Thoughts about quality measurement via DQF + my summary of the first edition of the Games Global Forum!
Game over ... What a week! I write this post from the Frederic Chopin airport waiting for my flight to Spain. It has been a week here in Warsaw very intense.
A week in which I had the opportunity of attending Games Global Forum earlier in the week, and LocWorld at the end of the week.
A week full of presentations, roundtables, panels, keynotes and very interesting (and inspiring) people.
Maybe what I like the most about this industry is the people who work in it, bright, smart, passionate, fun and happy (usually)people, and at the end of the day, that’s what it matters, right? 🙂 As we usually say in our geek world ... To make fun games, we have to have fun!
In this post, I want to write about the first edition of the Games Global Forum. I will talk about LocWorld in my following post 🙂, but today I have to talk about Games Global Forum!
In the past editions this event was a pre-conference, a day long .... but this year for the first time, we, gamers, we had our own extended edition event!
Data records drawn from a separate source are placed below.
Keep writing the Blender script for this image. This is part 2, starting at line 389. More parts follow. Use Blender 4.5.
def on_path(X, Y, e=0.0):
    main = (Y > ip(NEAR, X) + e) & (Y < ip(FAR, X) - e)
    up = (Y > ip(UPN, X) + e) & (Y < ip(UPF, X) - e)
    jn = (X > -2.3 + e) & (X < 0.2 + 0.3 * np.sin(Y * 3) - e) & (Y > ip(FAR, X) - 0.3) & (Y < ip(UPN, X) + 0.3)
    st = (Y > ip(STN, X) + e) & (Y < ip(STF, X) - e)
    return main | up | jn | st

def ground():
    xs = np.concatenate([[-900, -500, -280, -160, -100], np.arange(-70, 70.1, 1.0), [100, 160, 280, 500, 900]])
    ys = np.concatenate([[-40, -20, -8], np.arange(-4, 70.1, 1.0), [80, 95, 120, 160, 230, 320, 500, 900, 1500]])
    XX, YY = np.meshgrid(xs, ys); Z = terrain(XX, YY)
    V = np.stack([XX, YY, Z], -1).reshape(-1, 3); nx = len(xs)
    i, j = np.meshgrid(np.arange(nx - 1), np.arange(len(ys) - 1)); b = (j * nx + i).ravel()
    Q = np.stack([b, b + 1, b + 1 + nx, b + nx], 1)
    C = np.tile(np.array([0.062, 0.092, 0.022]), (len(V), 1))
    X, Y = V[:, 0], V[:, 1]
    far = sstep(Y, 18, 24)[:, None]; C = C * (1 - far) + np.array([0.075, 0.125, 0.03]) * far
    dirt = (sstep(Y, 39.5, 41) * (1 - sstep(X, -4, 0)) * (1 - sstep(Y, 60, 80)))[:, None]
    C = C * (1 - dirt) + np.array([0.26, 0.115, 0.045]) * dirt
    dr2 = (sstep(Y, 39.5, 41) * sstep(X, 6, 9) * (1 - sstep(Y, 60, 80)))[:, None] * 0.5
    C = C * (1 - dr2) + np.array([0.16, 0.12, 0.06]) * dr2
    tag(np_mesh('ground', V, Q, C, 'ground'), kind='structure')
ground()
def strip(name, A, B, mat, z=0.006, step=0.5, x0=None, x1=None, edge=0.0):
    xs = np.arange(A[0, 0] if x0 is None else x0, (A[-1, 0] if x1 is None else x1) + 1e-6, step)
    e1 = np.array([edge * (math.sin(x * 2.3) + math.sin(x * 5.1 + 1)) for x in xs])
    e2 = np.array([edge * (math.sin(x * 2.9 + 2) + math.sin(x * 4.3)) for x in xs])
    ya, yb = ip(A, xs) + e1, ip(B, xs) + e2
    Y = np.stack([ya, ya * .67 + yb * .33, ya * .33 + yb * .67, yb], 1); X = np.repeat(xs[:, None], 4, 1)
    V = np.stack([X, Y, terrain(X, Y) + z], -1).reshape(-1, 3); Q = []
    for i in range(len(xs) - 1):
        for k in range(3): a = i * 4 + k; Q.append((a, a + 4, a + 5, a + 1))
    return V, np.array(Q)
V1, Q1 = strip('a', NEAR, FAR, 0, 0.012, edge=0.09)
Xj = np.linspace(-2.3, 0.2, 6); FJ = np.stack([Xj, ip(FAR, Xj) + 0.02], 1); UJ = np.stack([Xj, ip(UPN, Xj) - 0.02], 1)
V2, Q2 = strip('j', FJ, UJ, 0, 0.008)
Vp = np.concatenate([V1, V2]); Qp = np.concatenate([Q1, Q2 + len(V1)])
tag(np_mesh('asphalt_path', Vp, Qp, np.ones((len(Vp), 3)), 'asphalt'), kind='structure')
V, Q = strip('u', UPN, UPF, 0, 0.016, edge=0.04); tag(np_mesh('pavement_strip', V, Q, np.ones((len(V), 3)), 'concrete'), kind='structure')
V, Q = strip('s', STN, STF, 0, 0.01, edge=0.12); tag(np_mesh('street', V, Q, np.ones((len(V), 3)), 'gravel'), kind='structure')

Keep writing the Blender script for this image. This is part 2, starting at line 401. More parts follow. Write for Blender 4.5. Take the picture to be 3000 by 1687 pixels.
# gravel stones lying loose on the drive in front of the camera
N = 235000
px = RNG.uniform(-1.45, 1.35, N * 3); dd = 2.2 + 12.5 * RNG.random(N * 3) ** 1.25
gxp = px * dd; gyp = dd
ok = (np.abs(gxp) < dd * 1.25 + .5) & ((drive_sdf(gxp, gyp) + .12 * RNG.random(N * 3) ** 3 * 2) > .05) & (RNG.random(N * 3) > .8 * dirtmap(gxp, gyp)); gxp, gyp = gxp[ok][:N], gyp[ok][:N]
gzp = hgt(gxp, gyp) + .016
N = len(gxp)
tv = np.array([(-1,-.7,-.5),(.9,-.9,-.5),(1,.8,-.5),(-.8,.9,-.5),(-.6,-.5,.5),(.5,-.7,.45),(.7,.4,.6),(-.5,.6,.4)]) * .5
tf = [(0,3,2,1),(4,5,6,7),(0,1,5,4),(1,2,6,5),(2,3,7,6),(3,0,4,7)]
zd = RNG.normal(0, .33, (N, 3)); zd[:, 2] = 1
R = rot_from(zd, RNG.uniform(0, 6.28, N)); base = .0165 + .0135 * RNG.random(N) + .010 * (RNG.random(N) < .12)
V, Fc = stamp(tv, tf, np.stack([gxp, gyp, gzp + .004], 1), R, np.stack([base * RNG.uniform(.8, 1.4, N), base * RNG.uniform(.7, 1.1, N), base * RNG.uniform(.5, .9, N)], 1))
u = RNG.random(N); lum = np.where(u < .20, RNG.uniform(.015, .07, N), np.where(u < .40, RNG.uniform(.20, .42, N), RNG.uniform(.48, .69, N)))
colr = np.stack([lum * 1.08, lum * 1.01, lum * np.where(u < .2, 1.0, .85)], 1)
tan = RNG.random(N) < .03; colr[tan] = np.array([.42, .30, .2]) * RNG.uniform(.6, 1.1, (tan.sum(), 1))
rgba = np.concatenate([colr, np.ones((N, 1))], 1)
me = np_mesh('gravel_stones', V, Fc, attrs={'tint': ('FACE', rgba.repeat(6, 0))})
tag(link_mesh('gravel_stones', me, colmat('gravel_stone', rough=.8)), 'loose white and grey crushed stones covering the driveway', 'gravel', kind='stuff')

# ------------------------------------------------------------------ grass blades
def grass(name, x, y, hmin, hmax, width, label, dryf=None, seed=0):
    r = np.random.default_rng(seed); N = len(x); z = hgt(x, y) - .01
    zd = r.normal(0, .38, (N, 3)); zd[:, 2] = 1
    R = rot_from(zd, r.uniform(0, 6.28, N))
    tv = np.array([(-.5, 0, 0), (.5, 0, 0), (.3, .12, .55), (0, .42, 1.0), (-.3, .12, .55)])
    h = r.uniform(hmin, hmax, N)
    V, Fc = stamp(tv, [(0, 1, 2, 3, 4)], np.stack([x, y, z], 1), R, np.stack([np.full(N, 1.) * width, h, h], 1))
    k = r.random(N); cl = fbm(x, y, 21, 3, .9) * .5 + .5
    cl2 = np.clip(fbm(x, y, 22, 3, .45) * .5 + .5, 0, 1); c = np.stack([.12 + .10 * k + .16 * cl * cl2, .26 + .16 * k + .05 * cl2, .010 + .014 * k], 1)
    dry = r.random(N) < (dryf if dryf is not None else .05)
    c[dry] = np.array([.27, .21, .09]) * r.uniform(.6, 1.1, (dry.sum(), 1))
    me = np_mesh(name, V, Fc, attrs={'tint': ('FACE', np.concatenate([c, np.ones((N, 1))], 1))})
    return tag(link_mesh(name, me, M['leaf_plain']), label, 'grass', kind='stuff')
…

Under the umbrella of LocWorld, in the same location, the majestic Hilton Warszawa where the LocWorld main conference was held, the Games Global Forum was inaugurated; and for the first time, it was a 2 days event. And I believe that such an event was necessary. Why do I believe that? Because IMHO the gaming industry needed an event like this where during 2 days different colleagues involved in the globalization of video games come together and talk about different areas, from design to functional QA, going through of course important areas such as localization, audio or the technology we used behind scenes; companies like XTM, Memsource or XLOC to mention just a few examples are developing APIs and localization / QA environments at a fast pace.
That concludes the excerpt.